Questo valore dovrà, quindi, essere aggiunto al montante contributivo che dà luogo alla determinazione della quota di pensione contributiva. Resto inteso che nella traduzione del montante complessivo in pensione annua dovrà utilizzarsi il coefficiente di trasformazione legato all'età di decorrenza della pensione di inabilità (e dovrà essere quello relativo all'età di 57 anni per i soggetti che accedono alla prestazione prima di tale età anagrafica).

Pubblico impiego
Appare utile ricordare che le regole appena descritte si applicano anche ai lavoratori iscritti alle gestioni esclusive dell'assicurazione generale obbligatoria (Ctps, Cpdel, Cpi, Cps e Cpug, FFSS) ai quali come noto, dal 1996, è stata estesa questa prestazione. In tal caso l'anzianità non sarà espressa in settimane bensì in giorni. Nei confronti d tuttavia l'importo della pensione con i benefici di cui sopra è soggetta ad un doppio tetto: non può superare l'80% della base pensionabile delle quote di pensione determinate con il sistema retributivo (Quota A e Quota B di pensione per i lavoratori in possesso di anzianità contributiva al 31.12.1995) nè l'importo del trattamento privilegiato che sarebbe spettato al dipendente in caso di infermità riconosciuta dipendente da causa di servizio (cfr: Circolare Inpdap 57/1997). Quest'ultimo requisito, in realtà, appare non più verificabile in quanto la Legge Fornero ha abolito, dal 6 dicembre 2011, l'istituto della pensione privilegiata per la generalità dei dipendenti pubblici civili (ad eccezione del comparto difesa e sicurezza e soccorso pubblico). 

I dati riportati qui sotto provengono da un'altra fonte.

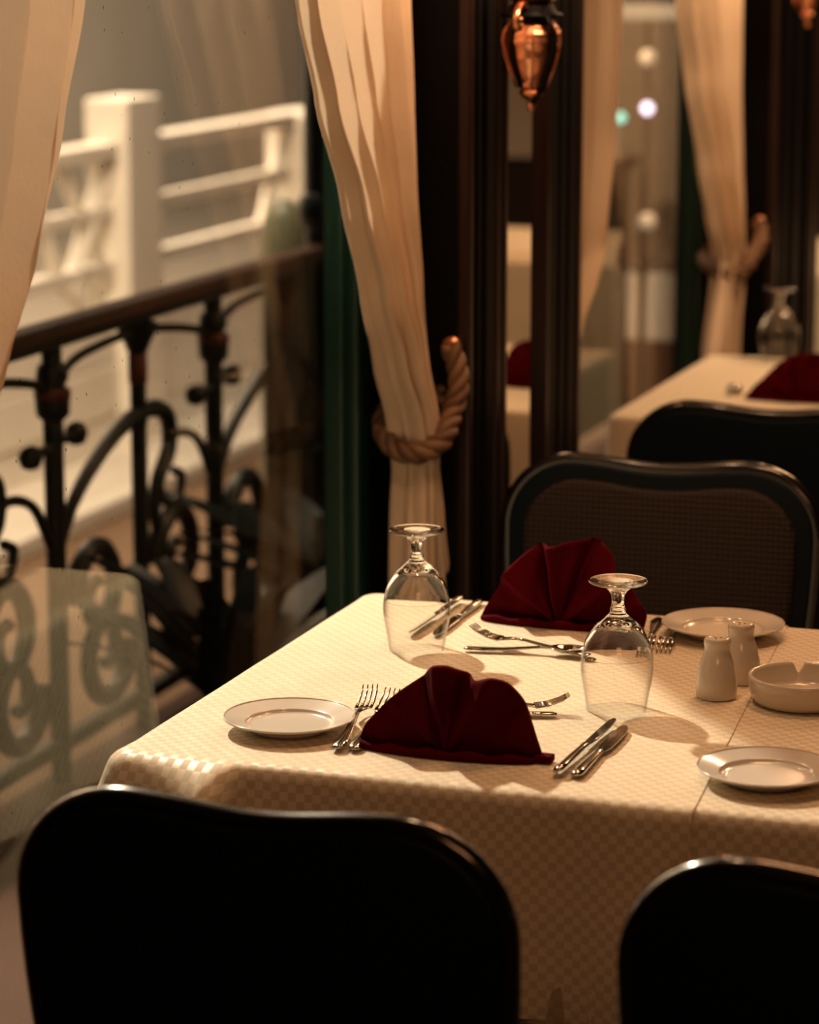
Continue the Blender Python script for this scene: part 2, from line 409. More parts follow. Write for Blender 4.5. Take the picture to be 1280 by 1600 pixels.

Il beneficio può valere anche diverse centinaia di euro in più al mese, cifra che l'invalido si porterà dietro per tutta la durata della prestazione di inabilità. Tale beneficio, appare utile ricordarlo, non si applica invero all'assegno ordinario di invalidità che viene erogato ove la capacità lavorativa dall'assicurato sia ridotta in modo permanente in misura superiore a 2/3.